SEÇİMLER yaklaşırken, kamuoyu araştırmaları yağmurunun bulutları ufukta. Keşke “soru -cevap” klasik yönteminin ötesinde “milenyum kuşağının” yeni teknolojileri de uygulansa.
/* */Emel Temuçin bir süre bankacılık yaptıktan sonra “müşteri deneyimi” çalışmalarını genelleştiren eğitimler almış.
“Nörobilim” dalında “nöropazarlama”üzerinde uzmanlaşmış.
Anlatayım:
‘ Karşılaştığımız uyaranlara “fizyolojik” tepkiler veririz.
Kalp atışımız, kan basıncımız, vücut ısımız, gözbebeğimiz farklılaşır, beynimizin farklı bölümleri farklı derecede elektriklenme yaşar.
İşte “nörobilim”in tüketici davranışının altında yatan duygu ve düşünceleri aydınlatmayı amaçlayan “nöropazarlama” böyle ortaya çıkmış.
Özel gözlük izlemekte; “menüde, müşteri önce fiyata mı, yoksa yemeklere mi bakıyor?”
Başa geçirilen ve beyinin çeşitli uyarılara karşı tepki merkezleriyle örtüşen noktalarda elektrik hareketlerini ölçen bir aygıt... Gözün hareketlerini lazerle izleyen özgün bir gözlük ve onun kayıt kutusu...
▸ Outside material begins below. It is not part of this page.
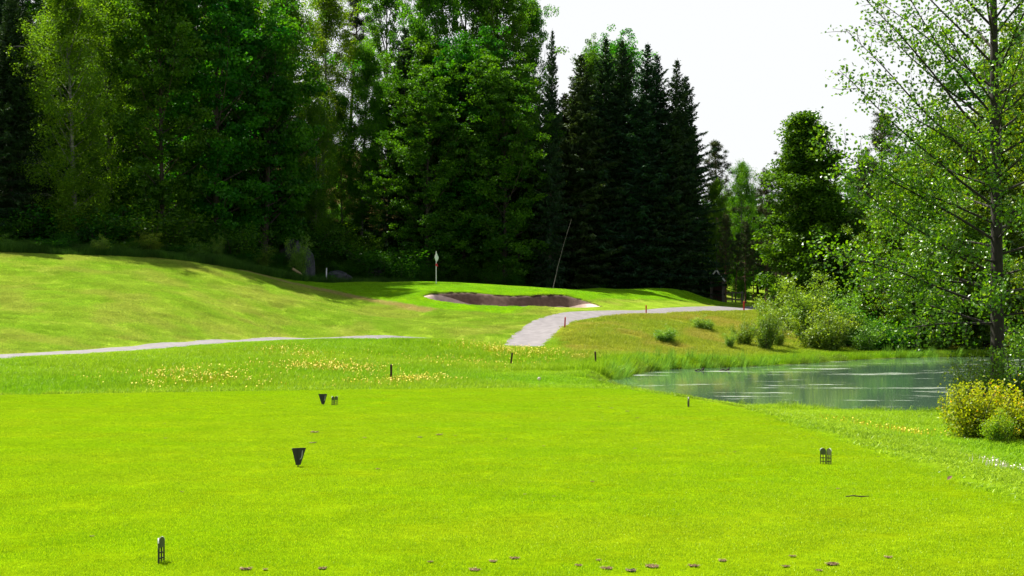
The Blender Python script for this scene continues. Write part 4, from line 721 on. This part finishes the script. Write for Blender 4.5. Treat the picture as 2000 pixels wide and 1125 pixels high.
def bench(u, Y, label):
    x = (u - 1000) / F * Y; r = empty('bench', (x, Y, h1(x, Y)), .2); tag(r, label, 'bench'); g = G(); g.box((0, 0, .45), (1.1, .3, .05)); obj('seat', g.mesh('bench_seat', M['planks']), r)
    g = G(); g.box((0, .2, .95), (1.1, .04, .22), Euler((.15, 0, 0)).to_matrix()); obj('backrest', g.mesh('bench_back', M['planks']), r)
    for s_ in (-1, 1): g = G(); g.box((s_ * .45, 0, .21), (.07, .26, .44)); g.box((s_ * .45, .17, .6), (.06, .05, .8)); obj('leg', g.mesh('bench_leg', M['planks']), r)
bench(1522, 113, 'pale weathered bench between the trunks left of the bank bushes')
x_, y_ = (1430 - 1000) / F * 121, 121.; r = empty('rail_fence', (x_, y_, h1(x_, y_)), .05); tag(r, 'low rail fence running right from the shelter', 'fence')
for s_ in (-1, 0, 1): g = G(); g.box((s_ * .85, 0, .6), (.1, .1, 1.3)); obj('post', g.mesh('fence_post', M['planks']), r)
for z__ in (.55, 1.12): g = G(); g.box((0, -.07, z__), (2.0, .04, .1)); obj('rail', g.mesh('fence_rail', M['planks']), r)
def rock(u, Y, sx_, sy_, sz_, seed, label, v=None):
    import bmesh
    bm = bmesh.new(); bmesh.ops.create_icosphere(bm, subdivisions=4, radius=1); rng = np.random.default_rng(seed); pl = rng.normal(0, 1, (14, 3)); pl /= np.linalg.norm(pl, axis=1)[:, None]; dd = rng.uniform(.62, .9, 14)
    for vv in bm.verts:
        p = np.array(vv.co)
        for q, d_ in zip(pl, dd):
            k = p @ q
            if k > d_: p = p - q * (k - d_)
        p *= 1 + .05 * math.sin(p[0] * 9 + p[1] * 7 + seed) + rng.normal(0, .008); vv.co = p * [sx_, sy_, sz_]
    me = bpy.data.meshes.new('rock'); bm.to_mesh(me); bm.free(); x = (u - 1000) / F * Y; o = obj('rock', me, mat=M['rock']); o.location = (x, Y, h1(x, Y) + sz_ * .35); o.rotation_euler = (0, 0, seed); tag(o, label, 'rock')
rock(597, 106, .6, .8, 2.2, 1, 'upright grey rock face behind the young sapling'); rock(570, 108, 1.2, 1.1, 1.4, 2, 'grey boulder left of the upright rock face'); rock(662, 108, 1.2, 1., .8, 3, 'broad grey boulder right of the white marker post'); rock(738, 112, 1.4, 1.1, 1.2, 4, 'dim grey boulder half hidden among bushes')
rock(586, 101.5, .5, .5, .5, 6, 'small grey stone below the upright rock face')
g = G(); g.tube([(-.5, 0, .95), (0, 0, .62), (.45, 0, .22)], [.09, .1, .08], 8); x_ = (585 - 1000) / F * 100.3; o = obj('fallen_log', g.mesh('fallen_log', M['straw'], True)); o.location = (x_, 100.3, h1(x_, 100.3) - .1); tag(o, 'pale broken log slanting down by the rocks', 'log')
# floating sticks at the far shore
for i, (u, w_, lb) in enumerate([(1368, .25, 'dark floating stick at the far shore, left one'), (1417, .28, 'dark floating stick with a knob on the white streaks')]):
    g = G(); g.tube([(-w_, 0, .0), (-w_ * .4, 0, .05), (0, .02, .02), (w_ * .5, 0, .05), (w_ * .6, 0, .14)], [.02, .035, .02, .05, .02], 6); o = obj('floating_stick', g.mesh('floating_stick', M['clod'], True)); Y = 62.5; o.location = ((u - 1000) / F * Y, Y, WZ); tag(o, lb, 'stick')
g = G(); rng = np.random.default_rng(8); C = rng.normal(0, 1, (260, 3)); C /= np.linalg.norm(C, axis=1)[:, None]; leaves(g, C * .05 + [0, 0, .3], .03, .012, rng, up=0, outward=C * 3); x_ = (1053 - 1000) / F * 44
r = empty('seed_head', (x_, 44, h1(x_, 44))); obj('white_puff', g.mesh('white_puff', M['white_petal']), r); g = G(); g.tube([(0, 0, 0), (0, 0, .28)], [.006, .004], 5); obj('stalk', g.mesh('stalk', M['reed']), r); tag(r, 'white round seed head in the rough beyond the tee', 'flower')

# ------------------------------------------------------------------ divots and litter on the tee
def divot_proto(seed, dark=False):
    rng = np.random.default_rng(seed); n = 22; an = np.linspace(0, 6.283, n, endpoint=False); g = G(); rad = np.ones(n) * .5 + rng.normal(0, .09, n)
    ring = lambda k, z, zn: np.stack([np.cos(an) * rad * k, np.sin(an) * rad * k * .8, z + rng.normal(0, zn, n)], -1)
    L = [ring(1.0, -.004, .003), ring(.85, .10, .05), ring(.6, .07, .05), ring(.3, .03, .04)]; V = np.vstack(L + [np.array([[0, 0, .02]])]); i = np.arange(n); k = (i + 1) % n
    for q in range(3): g.add(V, np.stack([i + q * n, k + q * n, k + (q + 1) * n, i + (q + 1) * n], -1))
    g.add(V, np.stack([i + 3 * n, k + 3 * n, np.full(n, 4 * n)], -1)); a = g.mesh('divot_soil', M['clod' if dark else 'divot'])
    g = G(); m = 50; aa = rng.uniform(0, 6.28, m); C = np.stack([np.cos(aa) * .5, np.sin(aa) * .4, rng.uniform(.05, .2, m)], -1); leaves(g, C, .28, .03, rng, up=1., axis=np.stack([np.cos(aa), np.sin(aa), .3 + 0 * aa], -1)); return a, g.mesh('divot_straw', M['straw'])
DV = [divot_proto(i) for i in range(3)] + [divot_proto(9, True)]
divs = [(481, 1113, 24, 0), (518, 1114, 12, 1), (630, 1112, 20, 2), (840, 1099, 12, 1), (928, 1115, 24, 0), (963, 1098, 18, 1), (1005, 1092, 20, 2), (1130, 1106, 16, 2), (1170, 1096, 12, 0), (1184, 1112, 24, 0), (1273, 1108, 30, 1), (1355, 1107, 22, 2), (1412, 1097, 20, 0), (1548, 1088, 14, 1), (1535, 1108, 16, 2), (1625, 1104, 26, 0), (1735, 1090, 18, 1), (1600, 1116, 16, 2), (180, 1049, 9, 1)]
mid = [(615, 845, 16, 0), (611, 866, 13, 3), (858, 850, 13, 1), (889, 852, 5, 3), (1170, 795, 5, 3), (1245, 817, 7, 3), (1225, 804, 7, 1), (988, 858, 5, 3), (1157, 942, 8, 2), (1025, 967, 7, 1), (738, 917, 9, 1), (518, 788, 5, 1), (1715, 893, 4, 3), (323, 857, 6, 1), (322, 828, 4, 3), (712, 856, 8, 1), (1240, 877, 7, 1), (1062, 872, 6, 2), (355, 962, 7, 1), (1636, 956, 8, 1), (1082, 971, 7, 3), (1435, 884, 6, 1)]
def put_divot(u, v, wpx, k, label, group=None):
    Y = EYE * F / (v - HV); x = (u - 1000) / F * Y; s_ = wpx / F * Y; r = empty('divot', (x, Y, .008), u * .7, (s_, s_, s_ * .55)); a, b = DV[k]; obj('torn_soil', a, r); obj('straw_rim', b, r); tag(r, label, 'divot', group)
for d_ in divs: put_divot(*d_, 'brown torn divot in the turf along the bottom of the picture', 'divots along the bottom of the tee')
for d_ in mid: put_divot(*d_, 'tiny divot scar on the middle or far part of the tee', 'tiny divot scars further up the tee')
put_divot(1232, 1116, 24, 3, 'almost black divot among the brown ones at the bottom')
put_divot(820, 855, 10, 3, 'black clod of earth alone on the middle of the tee')
put_divot(1195, 798, 7, 0, 'tan tuft of soil near the far edge of the tee')
g = G(); g.tube([(-.11, 0, .012), (-.04, .01, .018), (.03, -.006, .012), (.10, .004, .016)], [.004, .006, .006, .003], 6); Y = EYE * F / (975 - HV); o = obj('twig', g.mesh('twig', M['clod'], True)); o.location = ((1676 - 1000) / F * Y, Y, .012); tag(o, 'dark twig lying flat on the right part of the tee', 'twig')
def curl_leaf(u, v, s_, label):
    g = G(); n = 9; t_ = np.linspace(0, 1, n); wd = np.sin(np.pi * np.clip(t_, .03, .97)) * .35; cz = .12 + .6 * t_ ** 1.3
    V = np.concatenate([np.stack([t_ * .7 - wd * .2, -wd, cz + wd * .5], -1), np.stack([t_ * .7, 0 * t_, cz], -1), np.stack([t_ * .7 - wd * .2, wd, cz + wd * .3], -1)]); i = np.arange(n - 1)
    for q in (0, 1): g.add(V, np.stack([i + q * n, i + 1 + q * n, i + 1 + (q + 1) * n, i + (q + 1) * n], -1))
    Y = EYE * F / (v - HV); o = obj('dead_leaf', g.mesh('dead_leaf', M['deadleaf'], True)); o.location = ((u - 1000) / F * Y, Y, h1((u - 1000) / F * Y, Y) + .01); o.scale = (s_,) * 3; o.rotation_euler = (.3, 0, .4); tag(o, label, 'leaf')
curl_leaf(1850, 941, .07, 'curled brown dead leaf at the right edge of the tee')
print('objects', len(bpy.data.objects))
Parmağa takılan bir başka aygıtla deri aktivitesini kaydeden bir cihaz. (Derinin iletkenliği, nemi ve sıcaklığı, kişinin duygu ve stres durumu hakkında veri sağlıyor.)
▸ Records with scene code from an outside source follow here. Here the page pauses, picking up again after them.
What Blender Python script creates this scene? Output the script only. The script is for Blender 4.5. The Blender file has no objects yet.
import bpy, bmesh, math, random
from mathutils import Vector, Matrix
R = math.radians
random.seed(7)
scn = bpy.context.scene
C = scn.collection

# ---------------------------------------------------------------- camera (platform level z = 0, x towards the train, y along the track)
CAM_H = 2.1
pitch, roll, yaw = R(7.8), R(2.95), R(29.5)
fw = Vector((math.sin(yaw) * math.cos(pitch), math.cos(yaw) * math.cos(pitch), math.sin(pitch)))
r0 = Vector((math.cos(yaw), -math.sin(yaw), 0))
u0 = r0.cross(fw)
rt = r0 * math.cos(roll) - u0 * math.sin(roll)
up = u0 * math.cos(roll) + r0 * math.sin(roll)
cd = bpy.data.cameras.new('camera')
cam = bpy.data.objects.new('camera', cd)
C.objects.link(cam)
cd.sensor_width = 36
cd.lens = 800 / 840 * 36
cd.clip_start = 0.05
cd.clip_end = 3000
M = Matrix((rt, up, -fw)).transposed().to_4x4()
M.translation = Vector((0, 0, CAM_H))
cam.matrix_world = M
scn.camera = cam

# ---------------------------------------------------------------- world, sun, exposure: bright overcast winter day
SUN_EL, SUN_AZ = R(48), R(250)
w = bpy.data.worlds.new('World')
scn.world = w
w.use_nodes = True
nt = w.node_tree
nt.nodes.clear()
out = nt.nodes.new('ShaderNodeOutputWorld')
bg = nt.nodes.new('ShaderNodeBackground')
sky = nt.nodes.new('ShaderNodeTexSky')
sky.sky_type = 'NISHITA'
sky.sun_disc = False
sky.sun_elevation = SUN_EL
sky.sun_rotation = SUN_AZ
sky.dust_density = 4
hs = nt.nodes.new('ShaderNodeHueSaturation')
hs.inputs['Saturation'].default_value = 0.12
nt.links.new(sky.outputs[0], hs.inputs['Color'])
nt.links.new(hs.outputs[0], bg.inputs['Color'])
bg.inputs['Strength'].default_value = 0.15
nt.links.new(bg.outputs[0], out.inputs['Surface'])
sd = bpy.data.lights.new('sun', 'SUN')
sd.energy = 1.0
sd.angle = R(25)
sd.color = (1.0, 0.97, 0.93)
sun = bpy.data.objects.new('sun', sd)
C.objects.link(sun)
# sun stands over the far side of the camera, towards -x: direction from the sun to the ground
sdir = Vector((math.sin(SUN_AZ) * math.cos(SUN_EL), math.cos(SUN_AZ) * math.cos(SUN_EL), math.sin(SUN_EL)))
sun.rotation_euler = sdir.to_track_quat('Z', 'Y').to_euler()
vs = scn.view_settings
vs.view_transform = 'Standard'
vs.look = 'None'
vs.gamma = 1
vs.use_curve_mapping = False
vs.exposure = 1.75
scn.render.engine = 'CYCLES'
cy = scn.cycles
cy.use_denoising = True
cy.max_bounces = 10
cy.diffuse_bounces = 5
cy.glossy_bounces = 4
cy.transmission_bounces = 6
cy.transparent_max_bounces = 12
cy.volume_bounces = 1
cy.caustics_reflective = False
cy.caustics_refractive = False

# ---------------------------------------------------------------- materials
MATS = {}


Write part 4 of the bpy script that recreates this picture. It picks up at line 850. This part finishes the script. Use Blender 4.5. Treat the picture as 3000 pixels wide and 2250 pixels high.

Özetle, yüz ifadeleri ve ses tonuyla gerçek duygu durumu, duygusal bağlanma, vs... ‘
***
Emel Temuçin bunu bankalardan restoranlara uzanan çok geniş bir yelpazede “müşteri tepkileri odaklı” kullanıyor.
“Müşteri” yerine “seçmen” koyarak bu teknolojiden kamuoyu araştırmacıları da yararlanmalılar. Milenyum nesli gerçekten ufuk açıyor.
***
Yiyecek sektöründe 1912’de kurulmuş “Develi” bu teknolojinin denemelerini yapan ilk restoran zinciri.
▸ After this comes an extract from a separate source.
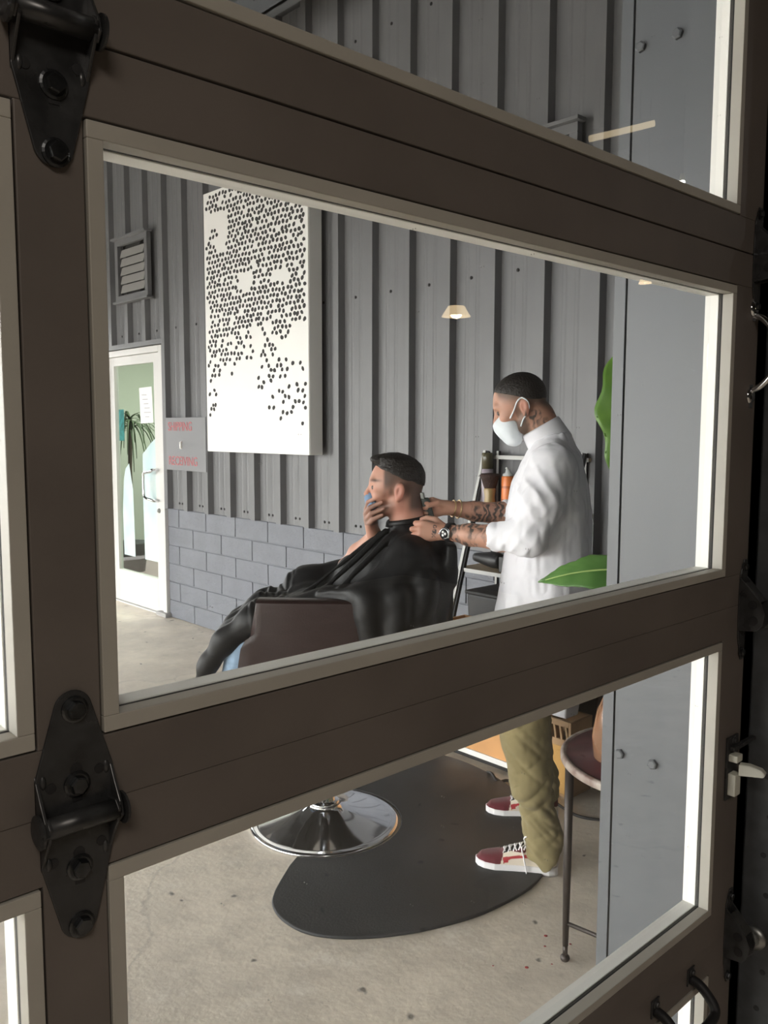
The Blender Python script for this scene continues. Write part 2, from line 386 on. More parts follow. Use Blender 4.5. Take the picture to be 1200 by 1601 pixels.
def hexbolt(mb, p, r=.0075, h=.006, washer=True):
    if washer: mb.lathe([(r*1.45, 0), (r*1.45, .0015), (r*1.2, .0022)], p, 20, (0, -1, 0), smooth=False)
    q = (p[0], p[1]-.0015, p[2])
    mb.lathe([(r, 0), (r, h*.75), (r*.85, h), (r*.4, h)], q, 6, (0, -1, 0), smooth=False)
def center_hinge(x, z):
    h = empty('strap_hinge', (x, YD, z)); h.parent = door; h.matrix_parent_inverse = Matrix.Translation(-Vector(door.location))
    bpy.context.view_layer.update()
    def leaf(sgn, yoff, half, name):
        """tapering plate with a rounded tip"""
        yo = YD-yoff; t = .0028; pts = []
        zt = z+sgn*.088
        base = z+sgn*.004; shoulder = z+sgn*.036
        out = [(-half, base), (-half, shoulder)]
        out += [(.0155*math.cos(math.radians(180-a)) , zt+sgn*.0155*math.sin(math.radians(a))) for a in range(20, 161, 14)]
        out += [(half, shoulder), (half, base)]
        mb = MB().prism([(x+px, yo, pz) for px, pz in out], (0, -t, 0))
        # folded side flanges that carry the pin
        for s in (-1, 1):
            xx = x+s*half; ft = -s*.0028
            fl = [(xx, yo, z+sgn*.040), (xx, yo-.010, z+sgn*.022), (xx, yo-.019, z+sgn*.008), (xx, yo-.022, z-sgn*.003), (xx, yo-.016, z-sgn*.0095), (xx, yo, z-sgn*.008)]
            mb.prism(fl, (ft, 0, 0))
            mb.ball((x+s*(half-.006), yo-.002, shoulder-sgn*.002), (.003, .003, .006), 8, 6)
        return pbuild(mb, name, M['black_steel'], h, bevel=.0008)
    leaf(1, 0, .032, 'upper_leaf'); leaf(-1, 0, .0295, 'lower_leaf')
    mb = MB().tube([(x-.030, YD-.013, z), (x+.030, YD-.013, z)], .0085, 20)
    pbuild(mb, 'knuckle', M['black_steel'], h)
    mb = MB()
    for s in (-1, 1):
        mb.lathe([(.0135, 0), (.0135, .002), (.010, .0035), (.004, .004)], (x+s*.0335, YD-.013, z), 18, (s, 0, 0), smooth=False)
    pbuild(mb, 'pin', M['black_steel'], h)
    for dz in (.088, .026, -.044, -.093):
        mb = MB(); hexbolt(mb, (x+.001, YD-.0028, z+dz)); pbuild(mb, 'bolt', M['bolt'], h)
    for dz in (.026, -.044):
        mb = MB().lathe([(.0048, 0), (.0048, .0005), (0, .0006)], (x+.001, YD-.0028, z+dz+.0125), 14, (0, -1, 0), smooth=False).box(x-.003, x+.005, YD-.0034, YD-.0028, z+dz-.014, z+dz+.0125); pbuild(mb, 'slot', M['rubber'], h)
    for dz in (.031, -.031):
        mb = MB()
        for s in (-1, 1): mb.lathe([(.0042, 0), (.0042, .0006), (0, .0007)], (x+s*.020, YD-.0028, z+dz+.003*s), 14, (0, -1, 0), smooth=False)
        pbuild(mb, 'hole', M['rubber'], h)
    return h
for z in (SEAM[1], SEAM[2]-.004, SEAM[3]+.004): center_hinge(.2705, z)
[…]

Biri Kıbrıs’ta olmak üzere
18 şubesi var zincirin.
Yönetimde ailenin
4. kuşağından Nuri ve Ali Develi kardeşler.
“Geleneklerden kopmadan yenilikler” ilkesiyle yönetiyorlar. “Müşteri” için “misafir” söylemini benimsemişler.
“Çalışanlar” için de “aileden...”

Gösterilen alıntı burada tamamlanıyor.